Some of us may find consolation in the knowledge that new technology usually overhauls earlier forms more often than it destroys them. Television didn’t kill movies, nor did radio broadcasts make newspapers irrelevant, they simply forced the older systems to adapt. Seen in this light, the advent of cheap, portable new media devices could easily offer new possibilities for convergence, allowing the audience to momentarily leave their book to verify and contextualize information via another medium (video, audio) before returning to the original text. Or it could become an endless series of distractions which completely subvert traditional reading. It is too soon to say how our reading habits will develop, but the early signs are not promising.
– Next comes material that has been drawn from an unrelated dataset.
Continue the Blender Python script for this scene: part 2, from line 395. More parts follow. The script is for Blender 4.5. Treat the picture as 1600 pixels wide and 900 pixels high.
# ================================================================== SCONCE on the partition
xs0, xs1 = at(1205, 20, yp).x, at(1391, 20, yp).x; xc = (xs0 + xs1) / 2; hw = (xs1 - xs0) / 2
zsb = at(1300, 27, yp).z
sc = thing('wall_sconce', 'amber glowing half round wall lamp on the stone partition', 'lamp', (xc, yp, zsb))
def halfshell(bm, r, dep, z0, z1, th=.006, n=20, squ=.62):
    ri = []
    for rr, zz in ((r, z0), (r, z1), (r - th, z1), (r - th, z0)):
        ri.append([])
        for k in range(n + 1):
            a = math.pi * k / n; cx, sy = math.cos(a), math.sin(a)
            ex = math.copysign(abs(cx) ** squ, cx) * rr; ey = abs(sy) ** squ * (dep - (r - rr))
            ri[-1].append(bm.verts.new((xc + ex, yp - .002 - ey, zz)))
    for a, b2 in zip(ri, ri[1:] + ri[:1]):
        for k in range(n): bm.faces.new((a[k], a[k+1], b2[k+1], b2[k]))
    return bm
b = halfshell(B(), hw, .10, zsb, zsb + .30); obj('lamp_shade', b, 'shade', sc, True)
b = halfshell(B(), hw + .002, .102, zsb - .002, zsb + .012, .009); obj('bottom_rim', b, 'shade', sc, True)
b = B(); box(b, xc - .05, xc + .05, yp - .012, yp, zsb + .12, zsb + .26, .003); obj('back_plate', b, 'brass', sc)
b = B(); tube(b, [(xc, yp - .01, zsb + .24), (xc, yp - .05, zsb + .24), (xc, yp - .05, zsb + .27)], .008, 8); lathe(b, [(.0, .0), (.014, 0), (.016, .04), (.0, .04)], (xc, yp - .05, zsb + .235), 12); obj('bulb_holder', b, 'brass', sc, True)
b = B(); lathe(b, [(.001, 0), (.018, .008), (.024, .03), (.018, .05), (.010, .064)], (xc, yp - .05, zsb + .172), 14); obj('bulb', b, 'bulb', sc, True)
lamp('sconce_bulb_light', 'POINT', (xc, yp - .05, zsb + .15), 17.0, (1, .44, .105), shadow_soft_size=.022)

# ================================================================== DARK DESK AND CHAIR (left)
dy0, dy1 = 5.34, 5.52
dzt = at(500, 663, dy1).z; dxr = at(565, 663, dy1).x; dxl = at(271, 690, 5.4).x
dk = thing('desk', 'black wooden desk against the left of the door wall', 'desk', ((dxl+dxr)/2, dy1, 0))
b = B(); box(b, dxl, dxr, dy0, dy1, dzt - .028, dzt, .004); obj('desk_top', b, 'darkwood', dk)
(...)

In one of The Communist Manifesto’s most memorable passages, Marx warns against the bourgeois appetite for “constantly revolutionizing the instruments of production. . . and with them the whole relations of society.” This endless reinvention causes “uninterrupted disturbance of all social conditions, everlasting uncertainty and agitation . . . All fixed, fast frozen relations, with their train of ancient and venerable prejudices and opinions, are swept away, all new-formed ones become antiquated before they can ossify.” The transformation of books and other media into disembodied electronic forms is a perfect illustration of these disruptions, but Marx’s following sentences are even more prescient: “All that is solid melts into air, all that is holy is profaned, and man is at last compelled to face with sober senses his real condition of life and his relations with his kind.” Will the “death” of printed books cause such a radical shift in consciousness, or will these predictions turn out to be another example of overblown futurism (such as the now laughable promise from the 1980s of the “paperless office”)? If Nicholas Negroponte is correct, it won’t be long before we know the answers.